Benghazi Suspects Still Not on State Department’s ‘Rewards for Justice’ List

Suspects linked to the Benghazi terror attack have not been placed on the State Department’s "Rewards for Justice" program, and following further questioning of State Department Press Secretary Jen Psaki on the issue, it does not look like the suspects will be added to the list any time soon.

Q: A quick follow-up. Last night's CBS report mentioned two suspects in Benghazi with al-Qaida ties, one a former Guantanamo Bay detainee and another al-Qaida operative with ties to bin Laden that go back 15 years. Is there any follow-up to some of questioning last week about whether these people will be put on the Rewards for Justice list?

MS. PSAKI: I don't have any update for you on the Rewards for Justice list.

I will say, you know, the question has always been who, exactly, the attackers were, what their motivations were and how they — the attack evolved. We've always said that there were extremists that we felt were involved. There's an ongoing criminal investigation, as you are very familiar with, that you just referred to, so I'd refer other questions to them.

Q: When you call them extremists, will you not say al-Qaida from that podium?

MS. PSAKI: It's an ongoing FBI investigation. I'm not going to ascribe more specifics.
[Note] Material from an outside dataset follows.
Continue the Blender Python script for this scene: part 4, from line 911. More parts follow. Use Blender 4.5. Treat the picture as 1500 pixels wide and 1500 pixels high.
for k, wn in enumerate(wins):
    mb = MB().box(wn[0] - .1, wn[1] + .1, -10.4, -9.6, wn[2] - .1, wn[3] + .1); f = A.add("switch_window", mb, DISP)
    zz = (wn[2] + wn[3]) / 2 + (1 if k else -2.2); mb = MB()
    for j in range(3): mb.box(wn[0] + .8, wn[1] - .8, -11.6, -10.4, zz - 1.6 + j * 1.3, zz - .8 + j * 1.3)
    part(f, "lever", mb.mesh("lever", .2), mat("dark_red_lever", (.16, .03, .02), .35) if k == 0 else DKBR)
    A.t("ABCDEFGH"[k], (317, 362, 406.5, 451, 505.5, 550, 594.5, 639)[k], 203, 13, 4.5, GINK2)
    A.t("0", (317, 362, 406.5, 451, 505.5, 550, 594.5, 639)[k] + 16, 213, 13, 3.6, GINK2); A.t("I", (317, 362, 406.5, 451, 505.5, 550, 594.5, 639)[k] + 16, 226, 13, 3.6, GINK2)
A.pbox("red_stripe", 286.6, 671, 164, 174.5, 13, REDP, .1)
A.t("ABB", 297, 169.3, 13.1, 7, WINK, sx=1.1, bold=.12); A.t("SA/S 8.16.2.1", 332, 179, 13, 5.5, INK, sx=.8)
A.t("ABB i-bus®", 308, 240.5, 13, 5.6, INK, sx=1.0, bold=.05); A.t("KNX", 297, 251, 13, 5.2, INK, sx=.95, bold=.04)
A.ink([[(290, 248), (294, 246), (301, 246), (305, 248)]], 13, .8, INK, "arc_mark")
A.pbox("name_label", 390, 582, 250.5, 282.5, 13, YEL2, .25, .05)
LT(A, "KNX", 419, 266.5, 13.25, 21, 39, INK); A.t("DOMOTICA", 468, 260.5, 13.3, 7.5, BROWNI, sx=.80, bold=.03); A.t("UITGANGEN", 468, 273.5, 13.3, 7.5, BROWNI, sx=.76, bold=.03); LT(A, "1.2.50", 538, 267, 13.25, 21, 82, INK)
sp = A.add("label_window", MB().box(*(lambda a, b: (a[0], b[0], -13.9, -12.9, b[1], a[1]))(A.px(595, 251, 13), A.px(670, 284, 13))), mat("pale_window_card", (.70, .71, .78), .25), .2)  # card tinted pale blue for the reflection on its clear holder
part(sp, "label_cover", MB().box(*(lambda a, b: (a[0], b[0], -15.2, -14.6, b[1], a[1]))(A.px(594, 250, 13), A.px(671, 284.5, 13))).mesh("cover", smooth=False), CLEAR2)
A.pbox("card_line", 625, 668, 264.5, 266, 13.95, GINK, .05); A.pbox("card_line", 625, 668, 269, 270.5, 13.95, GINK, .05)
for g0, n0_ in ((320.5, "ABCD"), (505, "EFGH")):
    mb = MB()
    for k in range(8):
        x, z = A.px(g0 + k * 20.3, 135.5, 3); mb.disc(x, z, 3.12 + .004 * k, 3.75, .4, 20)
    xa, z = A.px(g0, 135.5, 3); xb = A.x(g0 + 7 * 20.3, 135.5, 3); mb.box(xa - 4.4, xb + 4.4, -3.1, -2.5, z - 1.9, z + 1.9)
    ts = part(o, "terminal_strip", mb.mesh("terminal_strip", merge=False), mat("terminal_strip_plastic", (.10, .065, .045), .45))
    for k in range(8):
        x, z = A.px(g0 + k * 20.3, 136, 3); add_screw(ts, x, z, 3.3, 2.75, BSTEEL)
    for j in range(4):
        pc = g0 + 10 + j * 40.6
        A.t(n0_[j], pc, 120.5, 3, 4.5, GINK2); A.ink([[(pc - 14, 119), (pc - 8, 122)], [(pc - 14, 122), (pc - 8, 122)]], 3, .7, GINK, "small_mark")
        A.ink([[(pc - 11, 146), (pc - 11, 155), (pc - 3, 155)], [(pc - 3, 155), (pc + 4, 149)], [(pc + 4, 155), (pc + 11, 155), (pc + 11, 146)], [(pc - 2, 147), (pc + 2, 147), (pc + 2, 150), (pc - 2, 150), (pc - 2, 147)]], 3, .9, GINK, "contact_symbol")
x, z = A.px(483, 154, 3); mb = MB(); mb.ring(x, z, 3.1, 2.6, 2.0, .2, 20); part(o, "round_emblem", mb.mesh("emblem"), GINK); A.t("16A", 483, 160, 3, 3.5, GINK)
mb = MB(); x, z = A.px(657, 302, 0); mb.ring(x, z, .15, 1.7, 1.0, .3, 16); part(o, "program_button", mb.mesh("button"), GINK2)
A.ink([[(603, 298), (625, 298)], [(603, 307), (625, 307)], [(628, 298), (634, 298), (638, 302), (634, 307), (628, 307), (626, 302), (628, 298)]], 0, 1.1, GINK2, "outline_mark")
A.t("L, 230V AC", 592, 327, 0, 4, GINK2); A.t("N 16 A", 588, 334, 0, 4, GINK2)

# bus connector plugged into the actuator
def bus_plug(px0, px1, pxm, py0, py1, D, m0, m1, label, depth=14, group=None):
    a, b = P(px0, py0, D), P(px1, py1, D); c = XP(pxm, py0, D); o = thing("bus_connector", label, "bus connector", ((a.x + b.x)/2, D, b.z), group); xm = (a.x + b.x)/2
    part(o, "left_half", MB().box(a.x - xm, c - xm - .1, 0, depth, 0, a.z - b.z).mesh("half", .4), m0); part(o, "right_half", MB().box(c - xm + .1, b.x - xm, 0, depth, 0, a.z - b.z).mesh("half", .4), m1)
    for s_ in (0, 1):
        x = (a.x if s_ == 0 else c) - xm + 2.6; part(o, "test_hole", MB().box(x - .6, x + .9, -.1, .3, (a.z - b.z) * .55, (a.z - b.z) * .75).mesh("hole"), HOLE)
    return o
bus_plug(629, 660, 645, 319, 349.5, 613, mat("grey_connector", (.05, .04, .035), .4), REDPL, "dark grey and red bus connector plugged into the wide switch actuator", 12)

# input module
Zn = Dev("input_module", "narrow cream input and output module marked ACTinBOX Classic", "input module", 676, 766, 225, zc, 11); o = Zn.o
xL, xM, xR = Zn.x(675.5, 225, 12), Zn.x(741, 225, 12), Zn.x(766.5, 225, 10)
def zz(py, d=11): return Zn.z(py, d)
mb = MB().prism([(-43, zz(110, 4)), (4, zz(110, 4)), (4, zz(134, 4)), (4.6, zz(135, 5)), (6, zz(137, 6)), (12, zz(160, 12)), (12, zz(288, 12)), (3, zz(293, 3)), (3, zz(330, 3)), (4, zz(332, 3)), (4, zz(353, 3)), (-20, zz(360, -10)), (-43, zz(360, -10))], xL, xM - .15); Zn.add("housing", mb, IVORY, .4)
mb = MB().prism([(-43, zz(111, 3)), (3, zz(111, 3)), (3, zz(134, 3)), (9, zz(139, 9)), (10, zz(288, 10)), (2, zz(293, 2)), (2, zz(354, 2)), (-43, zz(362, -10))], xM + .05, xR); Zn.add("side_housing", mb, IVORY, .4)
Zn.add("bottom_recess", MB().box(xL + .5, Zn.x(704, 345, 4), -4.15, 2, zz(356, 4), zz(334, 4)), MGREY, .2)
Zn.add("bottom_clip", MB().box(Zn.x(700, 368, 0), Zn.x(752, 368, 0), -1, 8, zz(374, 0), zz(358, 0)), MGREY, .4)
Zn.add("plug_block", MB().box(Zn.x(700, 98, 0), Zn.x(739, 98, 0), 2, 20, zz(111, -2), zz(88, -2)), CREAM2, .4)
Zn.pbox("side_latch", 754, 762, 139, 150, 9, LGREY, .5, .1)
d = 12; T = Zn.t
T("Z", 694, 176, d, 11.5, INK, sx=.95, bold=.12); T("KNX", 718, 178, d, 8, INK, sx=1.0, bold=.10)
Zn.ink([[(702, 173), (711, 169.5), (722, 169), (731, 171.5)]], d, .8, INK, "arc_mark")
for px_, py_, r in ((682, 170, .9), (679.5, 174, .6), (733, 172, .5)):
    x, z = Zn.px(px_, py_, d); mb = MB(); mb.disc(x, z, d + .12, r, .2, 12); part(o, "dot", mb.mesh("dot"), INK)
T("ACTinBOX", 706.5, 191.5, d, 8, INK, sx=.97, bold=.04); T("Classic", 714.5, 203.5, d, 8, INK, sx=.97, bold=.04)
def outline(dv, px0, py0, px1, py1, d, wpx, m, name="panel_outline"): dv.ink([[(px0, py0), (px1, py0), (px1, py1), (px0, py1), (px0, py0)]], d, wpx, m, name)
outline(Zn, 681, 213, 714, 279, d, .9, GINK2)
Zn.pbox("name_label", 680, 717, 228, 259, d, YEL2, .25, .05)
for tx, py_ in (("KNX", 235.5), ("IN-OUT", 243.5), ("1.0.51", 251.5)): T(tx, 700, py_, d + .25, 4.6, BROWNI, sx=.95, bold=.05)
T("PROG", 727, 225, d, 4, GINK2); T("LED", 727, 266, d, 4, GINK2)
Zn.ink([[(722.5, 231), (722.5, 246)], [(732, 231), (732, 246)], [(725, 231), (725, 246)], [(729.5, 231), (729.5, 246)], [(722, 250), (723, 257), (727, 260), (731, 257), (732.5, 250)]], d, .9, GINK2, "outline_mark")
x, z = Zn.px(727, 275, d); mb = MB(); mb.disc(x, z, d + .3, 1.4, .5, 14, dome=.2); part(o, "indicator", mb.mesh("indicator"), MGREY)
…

Q: Will you consider these suspects — these two al-Qaida suspects and others — to be added to the rewards for terror (sic) list?

MS. PSAKI: I appreciate your persistence on this particular line of questioning, Lucas ; I just don't have anything new for you today.

Q: I'll take that as a no, you're not considering that.

MS. PSAKI: I don't have anything new for you on this specific topic.

Last week, State Department Deputy Press Secretary Marie Harf was pressed on the Benghazi suspects’ absence from the list. "Whether we pay a couple million dollars isn't the point," Harf said."The point is we believe it's a priority … and whether they are on a website or not doesn't change that."

The Rewards for Justice program offers multimillion-dollar payouts for tips regarding wanted terrorists, currently ranging between $500,000 and $25 million.